Project for UNIX programming course from my Bachelor studies at Warsaw University of Technology.

Mateusz Bysiek

Warsaw, Poland, 2013

This program should enable a user to discover primes from given range using many compuers. It is a client-server application that moves most of the computations to the clients. The program is capable of investigating numbers from 1 to INT64_MAX, which usually has value 9223372036854775807 (2 to power 63, minus 1).

This program may have no practical value as prime number lookup tool in the age when largest known prime numbers are more than a million digits long. However, implementing it was a good exercise in may aspects of computing.

Distprime depends on libxml2, an XML I/O library that is available on all popular operating systems.

To build Distprime, simply do:

cd src
make

This will create two executables: distprime and distprimeworker.

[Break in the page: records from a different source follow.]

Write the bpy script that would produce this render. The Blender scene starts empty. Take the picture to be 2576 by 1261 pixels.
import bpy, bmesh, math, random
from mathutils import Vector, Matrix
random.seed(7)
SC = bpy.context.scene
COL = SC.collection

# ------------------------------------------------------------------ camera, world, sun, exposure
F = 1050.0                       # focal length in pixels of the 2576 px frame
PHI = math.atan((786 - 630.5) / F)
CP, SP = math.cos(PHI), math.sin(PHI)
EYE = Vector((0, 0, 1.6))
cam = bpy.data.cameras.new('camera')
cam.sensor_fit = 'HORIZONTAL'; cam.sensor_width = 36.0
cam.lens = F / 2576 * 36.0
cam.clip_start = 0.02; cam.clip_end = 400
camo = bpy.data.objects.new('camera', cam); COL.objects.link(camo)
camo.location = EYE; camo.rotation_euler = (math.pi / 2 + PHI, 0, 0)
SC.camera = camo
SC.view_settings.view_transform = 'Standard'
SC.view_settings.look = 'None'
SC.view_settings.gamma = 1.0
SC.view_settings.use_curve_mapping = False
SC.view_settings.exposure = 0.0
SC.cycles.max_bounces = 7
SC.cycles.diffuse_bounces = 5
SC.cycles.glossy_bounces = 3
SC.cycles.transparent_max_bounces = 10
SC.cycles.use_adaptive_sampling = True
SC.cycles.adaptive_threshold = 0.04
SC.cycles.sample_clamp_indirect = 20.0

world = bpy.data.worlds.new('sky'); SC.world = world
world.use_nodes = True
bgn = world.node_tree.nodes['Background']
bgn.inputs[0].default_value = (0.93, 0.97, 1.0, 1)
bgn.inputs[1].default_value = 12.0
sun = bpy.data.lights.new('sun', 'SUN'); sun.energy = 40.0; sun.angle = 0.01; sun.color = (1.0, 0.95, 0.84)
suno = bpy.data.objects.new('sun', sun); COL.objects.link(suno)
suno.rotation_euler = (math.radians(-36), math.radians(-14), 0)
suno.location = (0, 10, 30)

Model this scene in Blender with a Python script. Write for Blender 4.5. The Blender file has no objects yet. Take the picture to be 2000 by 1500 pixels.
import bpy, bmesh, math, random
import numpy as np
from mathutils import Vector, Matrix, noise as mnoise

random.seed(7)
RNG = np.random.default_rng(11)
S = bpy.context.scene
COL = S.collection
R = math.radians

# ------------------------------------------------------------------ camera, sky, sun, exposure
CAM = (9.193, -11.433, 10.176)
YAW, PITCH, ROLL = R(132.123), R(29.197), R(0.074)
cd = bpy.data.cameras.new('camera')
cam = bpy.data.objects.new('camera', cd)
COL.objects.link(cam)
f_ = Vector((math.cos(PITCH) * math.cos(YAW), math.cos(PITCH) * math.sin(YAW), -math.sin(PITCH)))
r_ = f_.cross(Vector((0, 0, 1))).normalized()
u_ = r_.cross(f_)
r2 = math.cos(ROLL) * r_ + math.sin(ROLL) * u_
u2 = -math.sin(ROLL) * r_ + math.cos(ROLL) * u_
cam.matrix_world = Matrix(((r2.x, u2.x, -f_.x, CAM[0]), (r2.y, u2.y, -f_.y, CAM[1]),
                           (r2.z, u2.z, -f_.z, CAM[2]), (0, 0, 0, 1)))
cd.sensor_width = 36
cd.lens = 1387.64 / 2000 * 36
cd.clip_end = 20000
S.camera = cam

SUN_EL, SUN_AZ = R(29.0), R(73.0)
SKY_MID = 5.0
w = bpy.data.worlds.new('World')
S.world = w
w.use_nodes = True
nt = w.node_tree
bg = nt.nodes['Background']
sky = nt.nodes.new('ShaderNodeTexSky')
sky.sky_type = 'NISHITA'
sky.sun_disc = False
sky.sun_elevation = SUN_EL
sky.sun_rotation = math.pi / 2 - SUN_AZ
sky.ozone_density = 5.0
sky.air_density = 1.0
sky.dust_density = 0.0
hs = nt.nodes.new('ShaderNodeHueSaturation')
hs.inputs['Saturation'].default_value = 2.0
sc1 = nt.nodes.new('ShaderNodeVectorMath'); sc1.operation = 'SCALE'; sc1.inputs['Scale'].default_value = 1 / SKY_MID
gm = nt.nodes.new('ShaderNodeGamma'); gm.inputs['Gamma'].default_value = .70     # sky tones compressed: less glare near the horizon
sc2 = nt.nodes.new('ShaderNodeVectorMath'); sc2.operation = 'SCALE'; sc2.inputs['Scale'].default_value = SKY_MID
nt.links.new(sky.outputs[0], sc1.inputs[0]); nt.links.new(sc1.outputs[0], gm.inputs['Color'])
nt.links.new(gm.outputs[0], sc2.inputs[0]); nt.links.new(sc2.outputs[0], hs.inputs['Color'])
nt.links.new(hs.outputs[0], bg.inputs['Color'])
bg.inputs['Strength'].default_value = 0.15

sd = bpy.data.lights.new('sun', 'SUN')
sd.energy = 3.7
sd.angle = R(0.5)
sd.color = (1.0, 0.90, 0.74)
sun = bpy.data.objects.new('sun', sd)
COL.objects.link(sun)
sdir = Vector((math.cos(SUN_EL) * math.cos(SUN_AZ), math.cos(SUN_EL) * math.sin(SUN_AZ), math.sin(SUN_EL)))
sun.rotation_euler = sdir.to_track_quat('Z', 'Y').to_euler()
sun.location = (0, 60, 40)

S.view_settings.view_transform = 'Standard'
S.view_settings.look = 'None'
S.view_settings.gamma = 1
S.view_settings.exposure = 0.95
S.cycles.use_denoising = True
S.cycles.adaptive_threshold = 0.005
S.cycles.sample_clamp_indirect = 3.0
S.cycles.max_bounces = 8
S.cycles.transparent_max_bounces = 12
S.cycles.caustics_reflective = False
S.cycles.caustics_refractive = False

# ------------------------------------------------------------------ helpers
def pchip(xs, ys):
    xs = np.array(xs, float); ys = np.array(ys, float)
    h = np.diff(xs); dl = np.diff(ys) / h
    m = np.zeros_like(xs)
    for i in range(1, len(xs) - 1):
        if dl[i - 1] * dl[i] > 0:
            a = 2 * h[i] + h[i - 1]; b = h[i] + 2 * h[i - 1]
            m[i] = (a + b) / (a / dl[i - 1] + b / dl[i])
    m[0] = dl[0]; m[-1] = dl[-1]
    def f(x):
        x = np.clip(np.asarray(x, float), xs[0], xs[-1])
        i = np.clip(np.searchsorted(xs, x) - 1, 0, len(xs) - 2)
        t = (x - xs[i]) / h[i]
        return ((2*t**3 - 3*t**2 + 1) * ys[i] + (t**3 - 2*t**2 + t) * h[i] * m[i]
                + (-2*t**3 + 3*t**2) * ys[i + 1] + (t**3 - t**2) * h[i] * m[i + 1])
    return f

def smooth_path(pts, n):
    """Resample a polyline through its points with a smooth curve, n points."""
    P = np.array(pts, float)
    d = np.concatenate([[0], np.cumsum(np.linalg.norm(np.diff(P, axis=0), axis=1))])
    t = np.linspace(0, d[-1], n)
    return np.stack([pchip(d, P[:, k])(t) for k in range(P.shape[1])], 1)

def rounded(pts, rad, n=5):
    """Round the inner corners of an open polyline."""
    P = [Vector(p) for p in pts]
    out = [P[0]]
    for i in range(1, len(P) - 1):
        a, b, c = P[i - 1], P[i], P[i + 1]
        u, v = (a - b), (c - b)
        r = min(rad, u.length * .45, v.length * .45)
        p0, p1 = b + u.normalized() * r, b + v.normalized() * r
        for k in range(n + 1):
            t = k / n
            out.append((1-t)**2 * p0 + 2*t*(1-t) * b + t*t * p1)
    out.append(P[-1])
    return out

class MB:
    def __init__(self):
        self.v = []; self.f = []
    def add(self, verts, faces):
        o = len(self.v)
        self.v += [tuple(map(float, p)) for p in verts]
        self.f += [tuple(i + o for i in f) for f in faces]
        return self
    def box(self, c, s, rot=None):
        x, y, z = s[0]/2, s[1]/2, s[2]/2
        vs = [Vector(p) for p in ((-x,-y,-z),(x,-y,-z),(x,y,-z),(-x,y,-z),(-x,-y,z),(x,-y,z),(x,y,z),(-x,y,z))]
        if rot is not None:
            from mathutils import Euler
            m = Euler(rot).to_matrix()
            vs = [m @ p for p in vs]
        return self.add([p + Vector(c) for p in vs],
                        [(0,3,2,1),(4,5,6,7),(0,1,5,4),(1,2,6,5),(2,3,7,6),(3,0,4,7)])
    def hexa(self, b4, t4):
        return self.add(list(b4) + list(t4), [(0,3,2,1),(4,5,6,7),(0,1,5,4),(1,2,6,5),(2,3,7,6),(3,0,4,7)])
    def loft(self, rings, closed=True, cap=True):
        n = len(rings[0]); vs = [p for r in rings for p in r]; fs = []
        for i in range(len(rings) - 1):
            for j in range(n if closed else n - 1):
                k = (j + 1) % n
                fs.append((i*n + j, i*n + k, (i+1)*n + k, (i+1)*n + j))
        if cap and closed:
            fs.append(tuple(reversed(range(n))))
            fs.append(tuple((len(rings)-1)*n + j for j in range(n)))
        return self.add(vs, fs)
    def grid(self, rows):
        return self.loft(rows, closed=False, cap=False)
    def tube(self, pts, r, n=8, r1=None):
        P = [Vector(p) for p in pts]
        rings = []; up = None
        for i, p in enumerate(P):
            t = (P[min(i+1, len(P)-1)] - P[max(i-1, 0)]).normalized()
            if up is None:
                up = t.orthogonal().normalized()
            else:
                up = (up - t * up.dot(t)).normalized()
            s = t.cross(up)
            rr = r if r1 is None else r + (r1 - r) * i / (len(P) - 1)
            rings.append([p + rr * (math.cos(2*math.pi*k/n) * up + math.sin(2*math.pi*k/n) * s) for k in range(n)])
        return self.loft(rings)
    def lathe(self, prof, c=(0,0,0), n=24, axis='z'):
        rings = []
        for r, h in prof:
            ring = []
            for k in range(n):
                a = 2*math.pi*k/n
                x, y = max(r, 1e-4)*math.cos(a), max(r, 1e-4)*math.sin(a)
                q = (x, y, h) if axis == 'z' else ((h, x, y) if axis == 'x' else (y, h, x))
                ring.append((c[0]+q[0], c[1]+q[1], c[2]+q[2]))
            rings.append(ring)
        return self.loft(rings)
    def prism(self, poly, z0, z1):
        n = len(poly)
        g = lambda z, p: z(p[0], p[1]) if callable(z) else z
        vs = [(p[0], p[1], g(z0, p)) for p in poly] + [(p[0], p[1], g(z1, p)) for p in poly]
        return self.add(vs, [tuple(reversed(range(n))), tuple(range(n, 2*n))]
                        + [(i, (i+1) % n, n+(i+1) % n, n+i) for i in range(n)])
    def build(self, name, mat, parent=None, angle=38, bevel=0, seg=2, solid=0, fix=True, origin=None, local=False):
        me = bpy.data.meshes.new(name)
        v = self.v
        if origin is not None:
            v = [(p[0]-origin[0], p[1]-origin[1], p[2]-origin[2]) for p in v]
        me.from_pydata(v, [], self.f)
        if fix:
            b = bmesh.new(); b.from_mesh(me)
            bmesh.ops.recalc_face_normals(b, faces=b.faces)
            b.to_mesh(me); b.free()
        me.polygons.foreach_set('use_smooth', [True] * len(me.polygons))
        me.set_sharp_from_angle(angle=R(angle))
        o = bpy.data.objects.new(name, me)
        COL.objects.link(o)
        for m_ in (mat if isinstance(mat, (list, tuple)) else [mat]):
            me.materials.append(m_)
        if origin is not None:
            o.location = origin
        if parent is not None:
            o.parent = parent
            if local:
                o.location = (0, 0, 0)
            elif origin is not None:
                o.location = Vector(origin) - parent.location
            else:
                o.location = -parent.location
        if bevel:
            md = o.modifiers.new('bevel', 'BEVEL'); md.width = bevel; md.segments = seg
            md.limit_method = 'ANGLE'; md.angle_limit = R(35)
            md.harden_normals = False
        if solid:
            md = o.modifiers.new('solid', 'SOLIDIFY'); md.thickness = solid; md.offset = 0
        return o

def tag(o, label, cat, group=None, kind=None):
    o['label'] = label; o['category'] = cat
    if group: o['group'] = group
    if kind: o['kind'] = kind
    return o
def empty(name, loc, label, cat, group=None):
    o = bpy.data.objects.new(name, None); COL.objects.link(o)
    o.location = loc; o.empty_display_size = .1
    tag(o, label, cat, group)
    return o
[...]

To start the server at port defined as SERVER_PORT in distprimecommon.h, enter:

./distprime 123400000000 123400500000 primes.log

This will start a server that will coordinate discovery of prime numbers between 123400000000 and 123400500000 inclusive, and save results to primes.log.

To start worker program, enter:

./distprimeworker 4

This will launch a worker program that discovers primes in 4 processes in parallel, assuming that worker can discover server using UDP broadcast.

The above image (generated from distprime.xmind) shows a general overview of communication protocol used in the application. Green lines indicate exchange that does not have connection to prime numbers discovery, blue lines indicate inter-process communication (either over the network or pipes). Workflow happens from top to bottom unless indicated otherwise with an arrow.

This image is just a sketch, actual implementation can handle receiving many different messages in different order from many sources.

To avoid certain problems with networking, the maximum number of prime numbers sent in one message is 50. This value is a result of an approximation that follows.

Each prime number can have at most 19 characters (assuming typical MAXINT_64 value), and 50 times 20 is 1000. After adding XML message overhead, we get around 1200 bytes. Typical MTU is around 1500, this means that in most cases the packet will not be fragmented. To change amount from 50 to some other value, change PRIMEMAXCOUNT value in defines.h.

Network communication is done exclusively using XML. Root node of every message is <distprimemsg>. Single message can have three different sub-nodes: 'worker', 'server' and 'process'. Each message can have at most one 'worker', at most one 'server', and any number of 'process' nodes.

Each message has different constraints: some can be sent only from server, other only from workers. Also, each message type is defined by which components it contains.

There is limited number of different messages. Below 'W' is worker, 'S' is server, 'P' is process. 'W to S' means that this message is sent only from worker to server, and '1W #P' means that such message must contain exactly one worker node, at least one process node, and cannot contain server node.

• handshake, W to S, 1W
• response to a handshake, S to W, 1W 1S #P
• ordinary set of primes, W to S, 1W 1P
• confirmation of ordinary set of primes, S to W, 1W 1P
• final set of primes, W to S
• confirmation of final set of primes, S to W, 1W 1P
• request for prime ranges, W to S, 1W
• prime ranges, S to W, 1W #P
• status request, S to W, 1S
• status, W to S, 1S 1W #P

Please see example_messages.xml.

There is a 3 level structure of data: serverData depends on workerData, which depends on processData.

Server uses all 3 levels to maintain its state.

Worker program uses 2 levels (workerData & processData) to manage its state.

There are various macros defined for testing the application, see source code for details. They are mostly located in defines.h. They are disabled by default.

One of the macros simulates the situation in which there is a significant packet loss, 25%.